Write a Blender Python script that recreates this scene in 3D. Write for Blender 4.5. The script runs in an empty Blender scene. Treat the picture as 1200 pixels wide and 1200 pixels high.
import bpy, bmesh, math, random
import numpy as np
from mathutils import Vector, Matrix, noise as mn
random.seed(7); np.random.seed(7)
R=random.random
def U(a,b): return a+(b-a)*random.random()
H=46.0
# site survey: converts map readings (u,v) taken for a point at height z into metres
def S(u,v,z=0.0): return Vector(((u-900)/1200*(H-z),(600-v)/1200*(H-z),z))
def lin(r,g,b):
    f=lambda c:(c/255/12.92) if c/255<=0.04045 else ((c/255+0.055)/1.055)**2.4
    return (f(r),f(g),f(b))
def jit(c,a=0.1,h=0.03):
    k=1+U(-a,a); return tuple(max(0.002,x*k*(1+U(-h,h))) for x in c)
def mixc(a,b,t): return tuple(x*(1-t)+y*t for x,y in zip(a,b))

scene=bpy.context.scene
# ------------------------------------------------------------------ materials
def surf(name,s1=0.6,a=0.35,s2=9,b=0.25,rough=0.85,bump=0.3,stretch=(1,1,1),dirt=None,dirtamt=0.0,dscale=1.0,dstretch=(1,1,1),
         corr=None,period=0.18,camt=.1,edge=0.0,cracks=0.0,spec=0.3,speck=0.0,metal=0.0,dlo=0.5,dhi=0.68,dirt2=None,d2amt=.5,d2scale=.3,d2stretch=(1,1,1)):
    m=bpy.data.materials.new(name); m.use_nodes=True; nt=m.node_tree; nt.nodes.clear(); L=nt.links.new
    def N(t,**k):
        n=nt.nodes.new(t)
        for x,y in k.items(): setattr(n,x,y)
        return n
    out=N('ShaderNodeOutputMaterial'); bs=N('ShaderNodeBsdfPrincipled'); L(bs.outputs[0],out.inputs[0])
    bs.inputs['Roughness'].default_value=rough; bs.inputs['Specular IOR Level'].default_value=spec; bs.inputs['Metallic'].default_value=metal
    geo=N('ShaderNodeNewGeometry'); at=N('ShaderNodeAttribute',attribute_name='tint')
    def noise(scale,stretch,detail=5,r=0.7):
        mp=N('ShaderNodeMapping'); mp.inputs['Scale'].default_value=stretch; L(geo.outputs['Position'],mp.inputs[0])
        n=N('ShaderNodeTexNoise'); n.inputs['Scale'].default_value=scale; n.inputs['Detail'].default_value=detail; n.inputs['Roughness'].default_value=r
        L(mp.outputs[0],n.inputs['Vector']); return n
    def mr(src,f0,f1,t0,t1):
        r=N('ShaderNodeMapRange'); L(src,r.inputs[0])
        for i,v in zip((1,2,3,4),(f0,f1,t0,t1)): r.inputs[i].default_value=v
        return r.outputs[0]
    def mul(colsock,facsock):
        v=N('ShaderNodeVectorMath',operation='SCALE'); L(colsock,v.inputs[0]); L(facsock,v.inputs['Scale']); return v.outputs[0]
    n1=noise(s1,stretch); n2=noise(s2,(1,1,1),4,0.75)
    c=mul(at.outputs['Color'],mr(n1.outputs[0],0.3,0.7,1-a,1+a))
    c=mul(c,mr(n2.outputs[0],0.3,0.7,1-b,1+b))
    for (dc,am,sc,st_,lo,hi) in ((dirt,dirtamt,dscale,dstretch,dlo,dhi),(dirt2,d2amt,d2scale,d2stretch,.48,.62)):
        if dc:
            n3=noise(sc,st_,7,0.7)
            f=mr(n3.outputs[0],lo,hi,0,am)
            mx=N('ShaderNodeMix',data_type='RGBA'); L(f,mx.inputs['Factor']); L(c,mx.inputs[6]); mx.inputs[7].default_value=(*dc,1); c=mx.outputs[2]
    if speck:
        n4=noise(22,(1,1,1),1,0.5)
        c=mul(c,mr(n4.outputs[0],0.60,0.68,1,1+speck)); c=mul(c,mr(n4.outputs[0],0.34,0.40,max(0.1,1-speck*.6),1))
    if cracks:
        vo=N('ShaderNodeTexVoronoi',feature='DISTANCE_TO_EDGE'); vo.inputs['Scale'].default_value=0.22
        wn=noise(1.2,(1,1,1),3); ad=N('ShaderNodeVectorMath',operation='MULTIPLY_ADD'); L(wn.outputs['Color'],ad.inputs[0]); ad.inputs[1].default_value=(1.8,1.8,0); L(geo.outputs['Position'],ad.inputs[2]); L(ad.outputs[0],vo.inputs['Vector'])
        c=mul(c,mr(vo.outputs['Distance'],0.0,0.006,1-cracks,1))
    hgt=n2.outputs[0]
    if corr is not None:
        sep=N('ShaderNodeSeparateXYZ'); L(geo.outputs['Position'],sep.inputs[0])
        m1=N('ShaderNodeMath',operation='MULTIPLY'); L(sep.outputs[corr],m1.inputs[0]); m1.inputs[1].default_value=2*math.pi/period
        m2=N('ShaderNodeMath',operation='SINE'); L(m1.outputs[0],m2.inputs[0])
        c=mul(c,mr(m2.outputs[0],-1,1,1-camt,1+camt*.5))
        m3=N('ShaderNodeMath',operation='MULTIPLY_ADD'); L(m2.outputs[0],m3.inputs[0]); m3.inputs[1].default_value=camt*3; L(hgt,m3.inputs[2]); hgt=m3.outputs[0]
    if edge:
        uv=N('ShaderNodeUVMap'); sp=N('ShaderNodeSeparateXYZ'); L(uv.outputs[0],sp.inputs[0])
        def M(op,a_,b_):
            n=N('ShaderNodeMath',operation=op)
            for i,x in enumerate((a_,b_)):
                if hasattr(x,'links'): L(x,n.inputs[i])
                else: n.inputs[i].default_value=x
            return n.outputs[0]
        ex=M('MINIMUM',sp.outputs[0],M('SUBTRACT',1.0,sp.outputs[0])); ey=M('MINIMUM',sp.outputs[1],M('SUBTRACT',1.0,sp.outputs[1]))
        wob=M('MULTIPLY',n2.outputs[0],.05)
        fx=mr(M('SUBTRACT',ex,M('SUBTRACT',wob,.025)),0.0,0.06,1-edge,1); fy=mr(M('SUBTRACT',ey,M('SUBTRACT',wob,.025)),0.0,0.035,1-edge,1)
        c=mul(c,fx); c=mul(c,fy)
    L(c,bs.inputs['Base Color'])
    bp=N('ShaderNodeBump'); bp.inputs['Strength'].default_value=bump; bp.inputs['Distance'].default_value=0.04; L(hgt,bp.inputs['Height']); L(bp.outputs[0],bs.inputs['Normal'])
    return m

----

What the task asks:
Repeat, exactly and only, the lines from the beginning of the material through the line that contains "def mixc(a,b,t): return".

Solution to this task:
Write a Blender Python script that recreates this scene in 3D. Write for Blender 4.5. The script runs in an empty Blender scene. Treat the picture as 1200 pixels wide and 1200 pixels high.
import bpy, bmesh, math, random
import numpy as np
from mathutils import Vector, Matrix, noise as mn
random.seed(7); np.random.seed(7)
R=random.random
def U(a,b): return a+(b-a)*random.random()
H=46.0
# site survey: converts map readings (u,v) taken for a point at height z into metres
def S(u,v,z=0.0): return Vector(((u-900)/1200*(H-z),(600-v)/1200*(H-z),z))
def lin(r,g,b):
    f=lambda c:(c/255/12.92) if c/255<=0.04045 else ((c/255+0.055)/1.055)**2.4
    return (f(r),f(g),f(b))
def jit(c,a=0.1,h=0.03):
    k=1+U(-a,a); return tuple(max(0.002,x*k*(1+U(-h,h))) for x in c)
def mixc(a,b,t): return tuple(x*(1-t)+y*t for x,y in zip(a,b))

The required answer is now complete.